Da minha janela
De um lado, o centro de Porto Alegre, do outro, muitas fábricas. Da minha janela posso ver a Avenida Castelo Branco, o trensurb passar e posso ver o pôr do sol, um dos cenários mais lindos que já vi. A dois anos aproximadamente, desde que sai de minha casa e vim morar num apartamento, dedico os meus finais de semana a apreciar os fins de tarde no gasômetro, acompanhada de um bom chimarrão. Mas agora que me mudei de novo, troquei a orla do Guaíba pela minha janela. Da minha janela posso ver o espetáculo do dia acabar. E o mais interessante é que depois do ocaso o cenário se transforma. As ruas que por muito pouco tempo ficam desertas, repentinamente são invadidas por seus moradores, literalmente, os moradores de rua. Não sei de onde eles saem, porque nunca os vejo circulando pelas ruas durante o dia. Da minha janela fico sabendo um pouco mais sobre suas vidas, como sobrevivem e se relacionam. Acho que nem imaginam que alguém os espiona e acompanha seus passos. Sento-me junto à sacada, a observá-los e ouví-los. Em noite de lua cheia, além da beleza, fica mais fácil de visualisá-los. E o que mais me chama atenção é a união entre eles. Uns protegem aos outros. Dividem seus alimentos e se dão dicas de onde conseguir mais. Tem até um sofá que trazem sei lá de onde e alguns cobertores onde as mulheres se aninham.
Da minha janela posso vê-los tomando banho. Por vezes é possível rir, apesar da imensa tristeza que sinto pela falta de condição humana. Há um registro de água muito próximo da grade que protege uma empresa bem aqui em frente. "Os corujas", como os denomino, fazem uma força danada pra engatar uma pequena mangueira que carregam consigo. E ali se banham, lavam suas roupas. É a maior euforia. Não sei como que conseguem sorrir ainda, diante de tanta precairiedade.
De repente, o apito do guarda noturno. Ele faz a segurança das casas e "Os corujas" a dele. Junto dele, a dona que carrega um carrinho de supermercado. "Baiana", é assim que se referem a ela. Devido a seu traje talvez. Usa uma saia longa que um dia pode ter sido branca. É uma das mais respeitadas por ali. Depois dela, só o "Pirata". Conforme "Os corujas, ninguém passa por ele sem deixar algo em troca. Não é a toa que ele é o "Pirata" da tripulação. Isso se chama "Hierarquia".

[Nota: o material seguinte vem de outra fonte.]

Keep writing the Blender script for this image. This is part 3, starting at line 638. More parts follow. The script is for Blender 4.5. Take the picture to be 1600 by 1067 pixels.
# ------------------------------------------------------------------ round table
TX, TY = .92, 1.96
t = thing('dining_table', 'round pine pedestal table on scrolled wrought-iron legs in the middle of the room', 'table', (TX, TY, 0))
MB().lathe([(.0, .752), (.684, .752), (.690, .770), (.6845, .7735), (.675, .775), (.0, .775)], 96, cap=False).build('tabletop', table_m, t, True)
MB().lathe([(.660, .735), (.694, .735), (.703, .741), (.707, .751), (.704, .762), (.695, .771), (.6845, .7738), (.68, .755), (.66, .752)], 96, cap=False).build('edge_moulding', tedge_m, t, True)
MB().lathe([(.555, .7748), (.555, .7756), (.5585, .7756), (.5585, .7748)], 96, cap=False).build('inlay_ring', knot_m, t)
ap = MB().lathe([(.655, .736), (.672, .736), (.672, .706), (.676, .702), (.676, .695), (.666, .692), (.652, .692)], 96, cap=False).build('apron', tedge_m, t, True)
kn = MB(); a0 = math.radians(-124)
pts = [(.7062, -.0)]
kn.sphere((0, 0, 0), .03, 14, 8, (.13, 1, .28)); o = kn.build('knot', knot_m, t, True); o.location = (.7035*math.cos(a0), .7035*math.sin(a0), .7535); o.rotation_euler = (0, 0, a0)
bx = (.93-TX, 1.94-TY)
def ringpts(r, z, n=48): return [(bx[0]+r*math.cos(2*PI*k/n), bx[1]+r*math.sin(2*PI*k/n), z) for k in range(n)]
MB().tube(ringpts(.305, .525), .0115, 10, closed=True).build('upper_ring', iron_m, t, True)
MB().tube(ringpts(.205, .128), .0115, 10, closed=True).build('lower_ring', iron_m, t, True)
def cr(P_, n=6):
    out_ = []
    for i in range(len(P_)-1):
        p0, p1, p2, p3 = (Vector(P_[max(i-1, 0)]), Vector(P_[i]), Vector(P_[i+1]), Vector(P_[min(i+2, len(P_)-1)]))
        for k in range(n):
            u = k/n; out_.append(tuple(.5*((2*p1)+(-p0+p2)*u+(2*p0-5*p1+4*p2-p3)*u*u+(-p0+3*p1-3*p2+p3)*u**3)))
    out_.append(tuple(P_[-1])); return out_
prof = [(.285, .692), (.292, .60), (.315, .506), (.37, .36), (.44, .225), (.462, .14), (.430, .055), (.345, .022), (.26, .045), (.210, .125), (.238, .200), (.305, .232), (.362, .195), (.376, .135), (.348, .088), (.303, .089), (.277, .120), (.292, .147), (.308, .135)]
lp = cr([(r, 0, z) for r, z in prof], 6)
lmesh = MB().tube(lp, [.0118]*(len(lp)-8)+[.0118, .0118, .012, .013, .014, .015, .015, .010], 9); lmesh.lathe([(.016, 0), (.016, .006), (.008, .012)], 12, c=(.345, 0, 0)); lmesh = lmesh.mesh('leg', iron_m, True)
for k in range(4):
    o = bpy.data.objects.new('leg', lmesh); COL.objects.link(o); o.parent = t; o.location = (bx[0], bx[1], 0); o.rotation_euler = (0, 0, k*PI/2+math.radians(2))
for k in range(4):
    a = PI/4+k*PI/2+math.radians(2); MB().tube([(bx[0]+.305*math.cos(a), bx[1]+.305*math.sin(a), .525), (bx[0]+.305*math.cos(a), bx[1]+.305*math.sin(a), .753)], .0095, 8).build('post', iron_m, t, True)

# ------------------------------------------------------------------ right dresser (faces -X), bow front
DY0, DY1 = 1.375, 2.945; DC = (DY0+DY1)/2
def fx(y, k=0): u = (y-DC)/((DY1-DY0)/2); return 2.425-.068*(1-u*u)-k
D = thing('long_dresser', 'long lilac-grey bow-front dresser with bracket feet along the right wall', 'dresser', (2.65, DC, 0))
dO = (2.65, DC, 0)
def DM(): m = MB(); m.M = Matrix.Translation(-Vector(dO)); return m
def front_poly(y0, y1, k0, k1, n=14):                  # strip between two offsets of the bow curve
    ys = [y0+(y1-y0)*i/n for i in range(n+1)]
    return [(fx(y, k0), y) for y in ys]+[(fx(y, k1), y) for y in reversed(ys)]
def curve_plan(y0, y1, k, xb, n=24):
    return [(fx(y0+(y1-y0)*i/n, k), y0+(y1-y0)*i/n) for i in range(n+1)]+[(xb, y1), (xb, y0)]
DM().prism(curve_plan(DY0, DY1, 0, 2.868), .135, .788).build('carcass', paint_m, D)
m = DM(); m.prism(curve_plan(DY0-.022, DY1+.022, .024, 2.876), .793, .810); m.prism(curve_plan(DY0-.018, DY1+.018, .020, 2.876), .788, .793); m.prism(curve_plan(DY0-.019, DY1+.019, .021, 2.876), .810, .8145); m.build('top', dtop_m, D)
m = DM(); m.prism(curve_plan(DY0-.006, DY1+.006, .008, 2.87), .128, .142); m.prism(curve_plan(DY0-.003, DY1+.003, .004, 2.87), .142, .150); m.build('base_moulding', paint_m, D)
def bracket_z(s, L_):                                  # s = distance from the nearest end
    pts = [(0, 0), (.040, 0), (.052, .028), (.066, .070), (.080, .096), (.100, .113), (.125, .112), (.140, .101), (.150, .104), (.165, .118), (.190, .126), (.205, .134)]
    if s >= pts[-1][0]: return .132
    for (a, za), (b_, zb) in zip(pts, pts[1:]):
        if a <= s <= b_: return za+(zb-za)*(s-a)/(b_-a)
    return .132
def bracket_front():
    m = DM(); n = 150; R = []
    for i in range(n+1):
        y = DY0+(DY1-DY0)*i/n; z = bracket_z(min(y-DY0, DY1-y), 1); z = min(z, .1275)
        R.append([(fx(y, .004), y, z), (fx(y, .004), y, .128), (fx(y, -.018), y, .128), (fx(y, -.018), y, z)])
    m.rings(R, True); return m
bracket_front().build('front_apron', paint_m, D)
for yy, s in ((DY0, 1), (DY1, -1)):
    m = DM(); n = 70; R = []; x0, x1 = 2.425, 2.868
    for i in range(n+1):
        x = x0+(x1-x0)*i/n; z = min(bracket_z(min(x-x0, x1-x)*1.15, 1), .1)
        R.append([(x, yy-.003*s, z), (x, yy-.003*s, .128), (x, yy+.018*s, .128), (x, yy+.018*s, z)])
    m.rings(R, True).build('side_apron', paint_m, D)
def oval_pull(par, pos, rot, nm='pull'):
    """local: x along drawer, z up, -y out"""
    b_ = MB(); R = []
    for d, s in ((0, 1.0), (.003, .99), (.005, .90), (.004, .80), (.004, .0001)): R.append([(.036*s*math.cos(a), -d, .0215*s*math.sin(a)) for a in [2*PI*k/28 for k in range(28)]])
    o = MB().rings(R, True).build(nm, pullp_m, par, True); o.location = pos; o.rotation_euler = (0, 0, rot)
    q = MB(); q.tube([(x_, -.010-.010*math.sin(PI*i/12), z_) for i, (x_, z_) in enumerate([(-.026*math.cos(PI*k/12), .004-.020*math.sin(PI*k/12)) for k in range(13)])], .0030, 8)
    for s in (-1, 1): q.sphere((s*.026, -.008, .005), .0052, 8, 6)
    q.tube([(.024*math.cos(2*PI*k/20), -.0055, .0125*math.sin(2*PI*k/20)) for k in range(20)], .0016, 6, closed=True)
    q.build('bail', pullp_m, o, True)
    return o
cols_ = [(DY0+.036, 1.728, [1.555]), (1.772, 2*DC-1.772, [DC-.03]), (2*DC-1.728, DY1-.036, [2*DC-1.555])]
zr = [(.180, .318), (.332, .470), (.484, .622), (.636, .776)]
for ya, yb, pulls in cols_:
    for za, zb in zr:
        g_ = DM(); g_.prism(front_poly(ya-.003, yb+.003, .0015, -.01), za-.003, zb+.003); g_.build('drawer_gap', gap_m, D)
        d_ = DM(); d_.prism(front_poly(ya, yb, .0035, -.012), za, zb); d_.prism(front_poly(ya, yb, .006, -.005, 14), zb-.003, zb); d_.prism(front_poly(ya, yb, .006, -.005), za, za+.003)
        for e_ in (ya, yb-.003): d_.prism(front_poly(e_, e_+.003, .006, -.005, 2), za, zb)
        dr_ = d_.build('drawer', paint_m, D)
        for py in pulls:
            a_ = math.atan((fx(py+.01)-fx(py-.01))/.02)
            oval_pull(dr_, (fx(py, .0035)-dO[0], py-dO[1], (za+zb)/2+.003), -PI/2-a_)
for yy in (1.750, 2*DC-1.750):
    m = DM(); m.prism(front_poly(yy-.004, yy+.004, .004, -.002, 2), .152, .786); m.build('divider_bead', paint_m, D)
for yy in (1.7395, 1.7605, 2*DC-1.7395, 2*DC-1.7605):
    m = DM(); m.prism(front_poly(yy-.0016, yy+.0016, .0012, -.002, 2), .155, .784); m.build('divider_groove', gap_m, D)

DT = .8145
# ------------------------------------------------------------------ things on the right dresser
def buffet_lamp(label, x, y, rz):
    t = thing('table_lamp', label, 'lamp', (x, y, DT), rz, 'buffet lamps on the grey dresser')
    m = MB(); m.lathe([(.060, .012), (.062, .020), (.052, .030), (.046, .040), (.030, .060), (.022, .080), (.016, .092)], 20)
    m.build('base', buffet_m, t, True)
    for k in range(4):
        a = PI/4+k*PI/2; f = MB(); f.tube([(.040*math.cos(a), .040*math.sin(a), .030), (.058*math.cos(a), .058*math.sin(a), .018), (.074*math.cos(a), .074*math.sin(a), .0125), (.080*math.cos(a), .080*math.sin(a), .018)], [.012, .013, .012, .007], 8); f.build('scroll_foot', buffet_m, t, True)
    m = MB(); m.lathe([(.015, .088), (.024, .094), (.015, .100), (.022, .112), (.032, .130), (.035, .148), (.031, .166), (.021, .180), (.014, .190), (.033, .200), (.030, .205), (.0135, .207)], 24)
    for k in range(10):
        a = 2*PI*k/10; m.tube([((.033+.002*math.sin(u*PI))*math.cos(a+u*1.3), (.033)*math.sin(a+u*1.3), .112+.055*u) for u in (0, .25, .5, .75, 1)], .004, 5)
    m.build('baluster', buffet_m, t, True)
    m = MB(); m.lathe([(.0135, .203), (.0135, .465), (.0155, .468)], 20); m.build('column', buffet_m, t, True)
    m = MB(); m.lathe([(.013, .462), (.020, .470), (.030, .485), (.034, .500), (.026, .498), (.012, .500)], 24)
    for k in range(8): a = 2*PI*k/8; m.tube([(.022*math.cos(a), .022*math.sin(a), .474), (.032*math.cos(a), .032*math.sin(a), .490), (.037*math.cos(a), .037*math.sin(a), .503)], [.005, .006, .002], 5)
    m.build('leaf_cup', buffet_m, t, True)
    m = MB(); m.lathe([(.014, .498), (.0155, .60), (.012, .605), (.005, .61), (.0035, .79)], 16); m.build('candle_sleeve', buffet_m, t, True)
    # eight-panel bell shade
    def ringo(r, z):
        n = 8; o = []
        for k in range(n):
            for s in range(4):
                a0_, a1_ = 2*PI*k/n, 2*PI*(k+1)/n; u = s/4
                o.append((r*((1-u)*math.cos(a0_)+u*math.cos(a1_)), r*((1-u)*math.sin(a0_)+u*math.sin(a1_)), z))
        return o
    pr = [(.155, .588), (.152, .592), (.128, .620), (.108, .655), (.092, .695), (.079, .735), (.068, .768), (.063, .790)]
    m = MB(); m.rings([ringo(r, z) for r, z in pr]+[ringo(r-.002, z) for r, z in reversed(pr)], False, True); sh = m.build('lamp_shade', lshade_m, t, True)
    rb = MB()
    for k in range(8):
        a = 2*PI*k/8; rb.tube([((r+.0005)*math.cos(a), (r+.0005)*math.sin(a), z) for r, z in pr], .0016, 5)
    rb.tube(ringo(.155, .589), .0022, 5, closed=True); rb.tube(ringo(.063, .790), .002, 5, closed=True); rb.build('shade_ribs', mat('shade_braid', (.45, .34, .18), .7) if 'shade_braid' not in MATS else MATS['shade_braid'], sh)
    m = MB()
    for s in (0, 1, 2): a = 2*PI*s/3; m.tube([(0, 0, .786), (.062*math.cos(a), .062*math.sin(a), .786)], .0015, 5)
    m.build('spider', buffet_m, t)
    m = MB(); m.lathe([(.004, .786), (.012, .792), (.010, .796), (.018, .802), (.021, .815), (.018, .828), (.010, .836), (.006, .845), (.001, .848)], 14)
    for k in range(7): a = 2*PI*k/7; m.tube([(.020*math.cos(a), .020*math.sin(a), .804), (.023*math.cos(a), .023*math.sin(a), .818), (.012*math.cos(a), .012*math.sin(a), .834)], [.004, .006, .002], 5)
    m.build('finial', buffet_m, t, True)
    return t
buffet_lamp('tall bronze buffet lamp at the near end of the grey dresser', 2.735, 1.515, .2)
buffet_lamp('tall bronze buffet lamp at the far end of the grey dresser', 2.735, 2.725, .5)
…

Da minha janela, também já os vi serem abordados pela polícia que fazem a ronda pela cidade em busca de drogas. Já os vi apanhando muito por estarem fumando a maldita "pedra". Resistem por ela, tentam fugir, lutam até o fim. Mas não são vendedores, apenas usuários. Vítimas. Já chorei e rezei por eles, mesmo nunca tendo me conhecido. Acredito eu.
Da minha janela, posso ver a beleza e a tristeza. Posso ver, ouvir, sentir, e acima de tudo, agradecer a Deus com mais sinceridade, pelo sol, pela lua, pelas estrelas, enfim, por eu estar do lado de cá da minha janela.
Texto construído em janeiro de 2009.